Необязательно быть религиозным, чтобы понимать ценность смирения. В 2014 году «Гарвард бизнес ревью» опубликовал результаты опроса, показавшего, что «лучшие лидеры — смиренные лидеры» . Такие лидеры выносят для себя из критики уроки. Они достаточно уверены в себе, чтобы отдавать полномочия другим людям и хвалить их вклад в работу. Они идут на личный риск ради высшего блага. Они вдохновляют других, поощряя преданность и дух товарищества. Все это верно не только для лидеров, но и для всякого из нас — супруга, родителя, члена трудового коллектива или общины, друга.
Одним из самых смиренных людей, которых я когда‑либо встречал, был покойный Любавичский Ребе, рабби Менахем‑Мендл Шнеерсон. В нем не было ни капли самоуничижения. Он вел себя со спокойным достоинством. Он был уверен в себе, держался почти царственно. Но когда ты говорил с ним с глазу на глаз, ты чувствовал себя самой важной персоной. Таков был его необычайный дар. Это была «царская власть без короны». Это было «величие в неприметном наряде» . На этом опыте я понял, что проявлять смирение — это не значит мнить себя маленьким человеком, но полагать, что другие наделены величием.
Эзра Тафт Бенсон сказал: «Гордость бьется над вопросом “кто прав?”, а смирение — над вопросом “как правильно поступить?”» Служить Б‑гу по любви, говорил Маймонид, — значит поступать правильно, в соответствии с истиной, не по иным причинам, а потому, что это поступок по истине . Любовь бескорыстна.

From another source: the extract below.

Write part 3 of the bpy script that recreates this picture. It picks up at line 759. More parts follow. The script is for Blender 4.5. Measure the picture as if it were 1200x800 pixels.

Прощение бескорыстно. Альтруизм тоже бескорыстен. Когда мы мним себя центром мира, то превращаем всех и все на свете в средство достижения собственных целей. Это уничижительно для них, и в итоге унизительно для нас. Смирение означает, что мы живем, озаренные светом чего‑то более грандиозного, чем мы сами. Когда в центре нашей жизни Б‑г, мы открываем сознание великолепию сотворенного мира и красоте других людей. Чем меньше мы выпячиваем свое «я», тем огромнее ширь нашего мира.